You can’t help but feel for Rep. Kathy Manning. Not even 48 hours after taking her oath of office as North Carolina’s new Sixth District representative, she was forced into what would be one of the more traumatic events of her life: the chaos that broke out in the Capitol Building as the proceedings began to confirm officially President-Elect Joe Biden’s election victory.

Because of social distancing rules and the fact it was — at the time — a joint session (members of both the U.S. House and Senate were in the same room), Manning wasn’t able to sit in her usual chair on the House floor. Instead, she was seated in the gallery or balcony. The session had just gotten underway and several speeches had been delivered.

Manning picked up the story virtually with me. Here’s the text (edited for brevity) of our conversation:

Neill

“Talk to me about what was going on in the house chamber and when you first realized something was up?”

Rep. Kathy Manning/(D) NC 6th District*

“We saw Capitol Police rushing in, and I couldn’t see from where I was sitting, but I could see that they took Leader Steny Hoyer and I heard they took Speaker Pelosi and Majority Whip Jim Clyburn out of the House chamber. And then they were, the police, were shouting to each other to close the doors.”

“Then they told us to put on our gas masks. There were gas masks underneath the chairs. Actually, they told us to open the gas masks. There was confusion about whether to put them on.”

Neill

“So they have gas masks under the chairs in the gallery. Did you know that?”

Manning

“No. No, I had no idea nor were we trained on how to open them or how to put them on, but you know we, we watched each other and figured out how to do it.”

“And when we got to the other side they told us to get down and take cover. And we were lying on the floor, they told us to take off our pins so they (the protesters) couldn’t if they reached the doors, they couldn’t identify who the members were.”

Neill

“Do you remember seeing, I guess, the Capitol Police Force there in the House Chamber pointing guns at one of the main entrances?”

Manning

“I remember they had their guns drawn. I remember looking up at one of the officers who was at the door closest to where I was, the officer had his gun drawn.”

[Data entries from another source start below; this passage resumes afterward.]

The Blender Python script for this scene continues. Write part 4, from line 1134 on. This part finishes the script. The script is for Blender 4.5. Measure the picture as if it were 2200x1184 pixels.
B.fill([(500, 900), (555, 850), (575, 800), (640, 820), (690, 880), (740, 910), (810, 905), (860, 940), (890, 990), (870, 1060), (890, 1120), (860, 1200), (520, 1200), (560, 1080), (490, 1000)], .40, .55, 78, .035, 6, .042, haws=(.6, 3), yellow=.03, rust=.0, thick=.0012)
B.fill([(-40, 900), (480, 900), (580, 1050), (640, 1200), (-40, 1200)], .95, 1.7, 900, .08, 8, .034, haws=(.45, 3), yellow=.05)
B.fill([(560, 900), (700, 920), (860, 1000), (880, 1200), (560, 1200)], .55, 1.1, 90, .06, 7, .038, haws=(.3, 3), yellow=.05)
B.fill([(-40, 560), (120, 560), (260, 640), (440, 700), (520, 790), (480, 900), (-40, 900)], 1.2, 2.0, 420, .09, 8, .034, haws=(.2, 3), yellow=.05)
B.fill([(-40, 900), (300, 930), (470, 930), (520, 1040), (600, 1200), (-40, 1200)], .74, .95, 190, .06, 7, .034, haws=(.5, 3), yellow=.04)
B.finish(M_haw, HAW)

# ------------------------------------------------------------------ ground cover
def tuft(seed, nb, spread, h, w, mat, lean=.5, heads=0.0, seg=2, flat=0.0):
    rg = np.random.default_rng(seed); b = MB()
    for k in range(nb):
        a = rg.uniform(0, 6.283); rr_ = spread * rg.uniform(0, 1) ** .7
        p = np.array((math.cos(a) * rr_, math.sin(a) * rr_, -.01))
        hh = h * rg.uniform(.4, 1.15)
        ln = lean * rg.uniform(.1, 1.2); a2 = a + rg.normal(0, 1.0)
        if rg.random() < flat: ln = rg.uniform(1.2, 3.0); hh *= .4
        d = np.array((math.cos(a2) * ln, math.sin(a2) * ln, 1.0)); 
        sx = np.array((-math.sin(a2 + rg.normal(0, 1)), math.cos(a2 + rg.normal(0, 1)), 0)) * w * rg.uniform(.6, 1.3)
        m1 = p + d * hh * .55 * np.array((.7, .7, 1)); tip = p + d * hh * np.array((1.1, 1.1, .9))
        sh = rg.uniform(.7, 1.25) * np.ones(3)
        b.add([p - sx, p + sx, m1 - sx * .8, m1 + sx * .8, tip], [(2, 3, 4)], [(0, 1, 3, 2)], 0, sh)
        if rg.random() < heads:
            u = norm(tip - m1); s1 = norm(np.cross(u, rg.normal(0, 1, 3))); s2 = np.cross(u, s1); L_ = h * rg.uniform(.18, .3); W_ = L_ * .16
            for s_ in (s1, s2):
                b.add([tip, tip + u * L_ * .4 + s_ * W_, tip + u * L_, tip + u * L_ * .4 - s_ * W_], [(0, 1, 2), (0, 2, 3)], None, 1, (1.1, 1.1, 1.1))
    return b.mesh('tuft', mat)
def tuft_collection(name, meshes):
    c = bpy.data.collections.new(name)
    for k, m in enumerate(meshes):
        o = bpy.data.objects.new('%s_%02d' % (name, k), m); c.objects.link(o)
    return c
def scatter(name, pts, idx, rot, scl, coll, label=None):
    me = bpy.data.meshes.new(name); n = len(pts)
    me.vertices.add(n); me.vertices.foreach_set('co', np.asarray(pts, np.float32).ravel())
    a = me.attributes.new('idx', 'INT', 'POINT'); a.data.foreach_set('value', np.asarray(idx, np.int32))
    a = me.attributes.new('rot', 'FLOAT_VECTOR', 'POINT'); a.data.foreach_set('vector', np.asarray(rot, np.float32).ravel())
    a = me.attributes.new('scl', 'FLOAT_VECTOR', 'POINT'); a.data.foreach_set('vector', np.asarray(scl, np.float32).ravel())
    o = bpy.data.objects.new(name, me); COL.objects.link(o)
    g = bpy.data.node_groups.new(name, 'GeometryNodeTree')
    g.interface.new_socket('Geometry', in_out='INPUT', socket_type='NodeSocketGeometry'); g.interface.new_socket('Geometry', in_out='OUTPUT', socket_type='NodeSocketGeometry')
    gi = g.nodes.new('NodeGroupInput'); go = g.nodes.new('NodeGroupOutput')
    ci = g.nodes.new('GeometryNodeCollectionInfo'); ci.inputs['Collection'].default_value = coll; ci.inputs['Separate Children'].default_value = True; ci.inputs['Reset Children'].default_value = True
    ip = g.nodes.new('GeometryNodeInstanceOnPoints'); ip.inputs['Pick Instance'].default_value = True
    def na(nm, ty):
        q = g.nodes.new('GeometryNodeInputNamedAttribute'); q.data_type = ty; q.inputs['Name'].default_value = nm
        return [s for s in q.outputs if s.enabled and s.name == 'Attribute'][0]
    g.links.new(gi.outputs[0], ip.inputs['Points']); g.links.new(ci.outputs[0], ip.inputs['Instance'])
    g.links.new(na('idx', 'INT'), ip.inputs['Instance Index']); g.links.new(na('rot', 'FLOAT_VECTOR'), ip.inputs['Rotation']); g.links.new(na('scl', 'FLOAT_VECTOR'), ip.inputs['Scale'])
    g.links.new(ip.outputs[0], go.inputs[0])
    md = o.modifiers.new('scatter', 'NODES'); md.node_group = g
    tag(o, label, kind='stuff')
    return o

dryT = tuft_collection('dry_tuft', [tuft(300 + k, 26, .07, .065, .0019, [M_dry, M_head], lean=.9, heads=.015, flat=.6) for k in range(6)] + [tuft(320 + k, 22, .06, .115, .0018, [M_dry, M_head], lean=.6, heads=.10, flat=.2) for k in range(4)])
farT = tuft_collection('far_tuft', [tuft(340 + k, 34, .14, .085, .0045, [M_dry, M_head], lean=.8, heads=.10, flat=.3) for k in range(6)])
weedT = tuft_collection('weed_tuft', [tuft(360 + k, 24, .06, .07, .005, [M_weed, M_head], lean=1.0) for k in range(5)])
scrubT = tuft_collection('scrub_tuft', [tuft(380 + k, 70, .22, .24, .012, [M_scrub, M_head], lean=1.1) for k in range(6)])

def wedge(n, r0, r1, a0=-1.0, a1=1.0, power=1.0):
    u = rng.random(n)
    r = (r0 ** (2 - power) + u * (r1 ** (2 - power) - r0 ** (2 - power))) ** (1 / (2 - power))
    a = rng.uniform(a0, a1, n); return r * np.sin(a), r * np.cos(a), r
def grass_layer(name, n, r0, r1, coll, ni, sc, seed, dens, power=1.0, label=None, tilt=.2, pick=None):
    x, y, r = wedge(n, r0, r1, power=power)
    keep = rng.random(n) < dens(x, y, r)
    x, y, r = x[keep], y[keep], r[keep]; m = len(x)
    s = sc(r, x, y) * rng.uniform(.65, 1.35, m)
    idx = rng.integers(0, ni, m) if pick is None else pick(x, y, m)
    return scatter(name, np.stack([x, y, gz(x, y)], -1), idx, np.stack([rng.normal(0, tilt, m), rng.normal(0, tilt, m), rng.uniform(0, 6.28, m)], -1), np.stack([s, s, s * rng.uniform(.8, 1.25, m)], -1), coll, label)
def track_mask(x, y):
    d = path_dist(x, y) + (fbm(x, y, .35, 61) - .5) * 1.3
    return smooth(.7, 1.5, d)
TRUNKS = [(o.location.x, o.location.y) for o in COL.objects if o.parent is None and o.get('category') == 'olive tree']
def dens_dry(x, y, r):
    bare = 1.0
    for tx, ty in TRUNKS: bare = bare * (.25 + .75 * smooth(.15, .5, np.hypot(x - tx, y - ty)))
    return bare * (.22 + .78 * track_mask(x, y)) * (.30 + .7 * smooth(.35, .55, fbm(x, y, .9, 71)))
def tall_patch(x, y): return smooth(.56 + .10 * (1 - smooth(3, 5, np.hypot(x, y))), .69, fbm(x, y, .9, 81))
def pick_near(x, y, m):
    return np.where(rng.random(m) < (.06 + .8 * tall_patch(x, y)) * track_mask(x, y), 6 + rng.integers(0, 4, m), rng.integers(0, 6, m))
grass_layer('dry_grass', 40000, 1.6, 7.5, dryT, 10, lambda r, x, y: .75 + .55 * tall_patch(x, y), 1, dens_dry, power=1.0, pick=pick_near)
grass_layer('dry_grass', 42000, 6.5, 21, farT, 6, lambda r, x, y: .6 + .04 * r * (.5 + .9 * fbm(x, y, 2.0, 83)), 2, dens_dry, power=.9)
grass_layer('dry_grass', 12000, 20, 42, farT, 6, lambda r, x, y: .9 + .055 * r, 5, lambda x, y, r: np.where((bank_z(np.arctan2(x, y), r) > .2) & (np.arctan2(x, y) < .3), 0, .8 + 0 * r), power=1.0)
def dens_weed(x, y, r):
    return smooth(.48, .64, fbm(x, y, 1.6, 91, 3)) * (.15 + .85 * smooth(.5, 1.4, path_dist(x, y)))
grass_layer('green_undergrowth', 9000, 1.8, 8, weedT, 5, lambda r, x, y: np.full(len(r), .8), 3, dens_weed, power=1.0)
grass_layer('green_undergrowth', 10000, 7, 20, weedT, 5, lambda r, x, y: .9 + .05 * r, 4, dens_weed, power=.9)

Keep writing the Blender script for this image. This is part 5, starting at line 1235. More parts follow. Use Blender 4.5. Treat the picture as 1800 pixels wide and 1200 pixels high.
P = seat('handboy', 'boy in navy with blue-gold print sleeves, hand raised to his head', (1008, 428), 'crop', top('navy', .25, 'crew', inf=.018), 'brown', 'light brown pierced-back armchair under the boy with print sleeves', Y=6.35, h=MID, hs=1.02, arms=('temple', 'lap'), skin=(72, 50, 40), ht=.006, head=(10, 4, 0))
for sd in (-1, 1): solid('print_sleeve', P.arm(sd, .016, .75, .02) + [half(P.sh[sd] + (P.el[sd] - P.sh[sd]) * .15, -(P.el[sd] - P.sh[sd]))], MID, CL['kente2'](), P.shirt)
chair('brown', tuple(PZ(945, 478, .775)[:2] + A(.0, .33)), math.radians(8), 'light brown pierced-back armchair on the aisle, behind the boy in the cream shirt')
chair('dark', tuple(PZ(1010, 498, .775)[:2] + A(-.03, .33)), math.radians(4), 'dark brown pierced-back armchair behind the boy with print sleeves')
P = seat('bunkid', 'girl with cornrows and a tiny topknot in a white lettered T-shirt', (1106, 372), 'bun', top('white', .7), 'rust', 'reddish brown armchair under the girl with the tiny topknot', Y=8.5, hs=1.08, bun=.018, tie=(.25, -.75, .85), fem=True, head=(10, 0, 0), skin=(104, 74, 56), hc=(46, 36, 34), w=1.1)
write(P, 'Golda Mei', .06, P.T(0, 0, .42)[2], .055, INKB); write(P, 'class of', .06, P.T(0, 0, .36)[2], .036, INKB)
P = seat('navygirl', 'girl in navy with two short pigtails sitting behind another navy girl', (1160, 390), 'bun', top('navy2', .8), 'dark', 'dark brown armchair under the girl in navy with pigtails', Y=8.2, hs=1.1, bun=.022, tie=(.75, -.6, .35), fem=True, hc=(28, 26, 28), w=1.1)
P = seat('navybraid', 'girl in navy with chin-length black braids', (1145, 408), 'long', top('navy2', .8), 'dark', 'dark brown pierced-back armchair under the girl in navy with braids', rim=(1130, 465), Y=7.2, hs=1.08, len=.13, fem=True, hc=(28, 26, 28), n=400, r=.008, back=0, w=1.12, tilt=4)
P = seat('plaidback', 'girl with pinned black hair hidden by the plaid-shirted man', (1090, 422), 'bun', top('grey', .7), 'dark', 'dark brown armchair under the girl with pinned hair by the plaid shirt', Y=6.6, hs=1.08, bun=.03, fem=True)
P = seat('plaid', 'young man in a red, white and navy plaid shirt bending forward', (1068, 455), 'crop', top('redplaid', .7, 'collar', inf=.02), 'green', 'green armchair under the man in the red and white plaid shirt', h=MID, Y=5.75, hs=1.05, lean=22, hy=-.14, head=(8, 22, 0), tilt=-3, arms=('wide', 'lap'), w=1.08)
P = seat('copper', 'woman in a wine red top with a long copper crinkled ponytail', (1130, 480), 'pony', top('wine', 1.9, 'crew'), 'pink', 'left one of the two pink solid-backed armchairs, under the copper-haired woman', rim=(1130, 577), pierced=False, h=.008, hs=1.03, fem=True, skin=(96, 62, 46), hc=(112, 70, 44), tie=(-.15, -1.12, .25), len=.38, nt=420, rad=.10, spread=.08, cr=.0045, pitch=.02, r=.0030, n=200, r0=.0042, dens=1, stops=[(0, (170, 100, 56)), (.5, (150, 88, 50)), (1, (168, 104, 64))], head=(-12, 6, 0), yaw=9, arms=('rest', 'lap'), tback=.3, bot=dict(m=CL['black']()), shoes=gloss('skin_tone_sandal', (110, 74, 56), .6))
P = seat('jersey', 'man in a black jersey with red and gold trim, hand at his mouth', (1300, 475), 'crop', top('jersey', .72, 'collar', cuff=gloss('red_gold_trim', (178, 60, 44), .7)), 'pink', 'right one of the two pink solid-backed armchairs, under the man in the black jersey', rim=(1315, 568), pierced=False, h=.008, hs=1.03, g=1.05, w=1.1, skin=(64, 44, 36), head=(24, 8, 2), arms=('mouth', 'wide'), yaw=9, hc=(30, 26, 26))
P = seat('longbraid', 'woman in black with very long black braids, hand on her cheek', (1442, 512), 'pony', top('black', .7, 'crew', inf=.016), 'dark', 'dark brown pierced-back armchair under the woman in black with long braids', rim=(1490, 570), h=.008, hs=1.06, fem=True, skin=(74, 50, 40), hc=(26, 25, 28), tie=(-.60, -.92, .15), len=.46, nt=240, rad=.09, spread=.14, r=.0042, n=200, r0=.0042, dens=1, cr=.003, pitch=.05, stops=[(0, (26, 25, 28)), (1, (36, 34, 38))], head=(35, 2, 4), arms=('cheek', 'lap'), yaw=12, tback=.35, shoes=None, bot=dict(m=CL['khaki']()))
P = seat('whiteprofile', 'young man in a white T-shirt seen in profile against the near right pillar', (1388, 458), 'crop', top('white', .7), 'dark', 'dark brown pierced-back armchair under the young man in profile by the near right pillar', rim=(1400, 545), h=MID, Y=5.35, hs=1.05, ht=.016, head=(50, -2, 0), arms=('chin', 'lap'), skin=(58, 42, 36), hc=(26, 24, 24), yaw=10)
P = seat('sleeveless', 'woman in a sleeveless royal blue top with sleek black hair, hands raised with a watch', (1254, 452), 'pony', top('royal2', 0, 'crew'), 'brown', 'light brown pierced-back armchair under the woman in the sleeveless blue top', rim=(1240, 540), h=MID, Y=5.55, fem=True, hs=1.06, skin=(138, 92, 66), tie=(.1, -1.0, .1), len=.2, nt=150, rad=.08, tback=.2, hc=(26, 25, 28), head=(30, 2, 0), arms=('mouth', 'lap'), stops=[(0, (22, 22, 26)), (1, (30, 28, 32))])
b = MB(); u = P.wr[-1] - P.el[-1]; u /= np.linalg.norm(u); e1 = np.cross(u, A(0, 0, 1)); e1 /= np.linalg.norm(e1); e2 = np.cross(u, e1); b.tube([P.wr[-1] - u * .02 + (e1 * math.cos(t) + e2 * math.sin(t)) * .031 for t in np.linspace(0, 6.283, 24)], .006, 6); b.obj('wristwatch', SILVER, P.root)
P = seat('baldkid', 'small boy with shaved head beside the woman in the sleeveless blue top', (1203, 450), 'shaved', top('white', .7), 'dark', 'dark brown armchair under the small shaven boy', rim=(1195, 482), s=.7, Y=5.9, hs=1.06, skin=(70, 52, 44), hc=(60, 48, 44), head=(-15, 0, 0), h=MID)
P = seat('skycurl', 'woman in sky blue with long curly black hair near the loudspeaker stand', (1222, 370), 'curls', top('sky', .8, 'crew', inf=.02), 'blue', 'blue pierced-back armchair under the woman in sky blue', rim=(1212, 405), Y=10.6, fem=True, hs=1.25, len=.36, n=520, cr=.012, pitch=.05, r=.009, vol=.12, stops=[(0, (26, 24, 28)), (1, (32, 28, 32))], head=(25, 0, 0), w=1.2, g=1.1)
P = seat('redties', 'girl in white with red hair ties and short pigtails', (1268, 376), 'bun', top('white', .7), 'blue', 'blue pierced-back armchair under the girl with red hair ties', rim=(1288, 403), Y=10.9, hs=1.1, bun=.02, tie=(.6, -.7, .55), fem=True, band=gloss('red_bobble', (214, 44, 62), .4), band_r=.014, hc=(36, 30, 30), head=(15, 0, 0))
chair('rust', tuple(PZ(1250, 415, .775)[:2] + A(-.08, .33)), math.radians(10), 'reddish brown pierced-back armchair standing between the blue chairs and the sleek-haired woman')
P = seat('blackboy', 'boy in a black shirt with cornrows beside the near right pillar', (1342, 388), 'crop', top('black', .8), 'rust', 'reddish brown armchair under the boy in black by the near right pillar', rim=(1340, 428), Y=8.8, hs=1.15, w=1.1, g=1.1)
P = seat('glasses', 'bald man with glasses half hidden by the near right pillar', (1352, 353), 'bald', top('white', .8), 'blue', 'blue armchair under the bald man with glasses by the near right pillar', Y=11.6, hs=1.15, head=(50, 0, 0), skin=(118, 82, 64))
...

“After we waited some time taking cover, they said they were going to be opening the doors. And they wanted us to evacuate as quickly as possible and move quickly down several flights of stairs to get us to the basement level.”

Neill

“Did you ever see any of the protesters or rioters?”

Manning

“I remember as we were evacuating and going down one of the staircases seeing people lying flat on the marble floor in the hallway, one of the hallways that we were running through.”

Neill

“Where did you end up? Where did they take you?”

Manning

“We ended up in the basement and then walking through to get to one of the large hearing rooms. And they had all of us who had been in the House Chamber, in the gallery. They had us gathered in this room. It was members and members of staff. And there were police officers securing all the doors outside of the chamber. And they had us there for probably five hours.”

Neill

“What was the most frightening moment for you, and what was going through your mind at the time?

Manning

“The most frightening moment for me was when we were down on the floor and the police had their guns drawn and when they told us to take off our member pins. That was when it all became very real to me that if they breach the Capitol, we might be targets.”

During the five hours in the basement, Manning was able to use what battery life she had on her cellphone to call her family members to let them know she was okay. Everyone there was also fed snacks and pizza during the wait. She was able to rejoin her house colleagues when the session resumed later Wednesday night.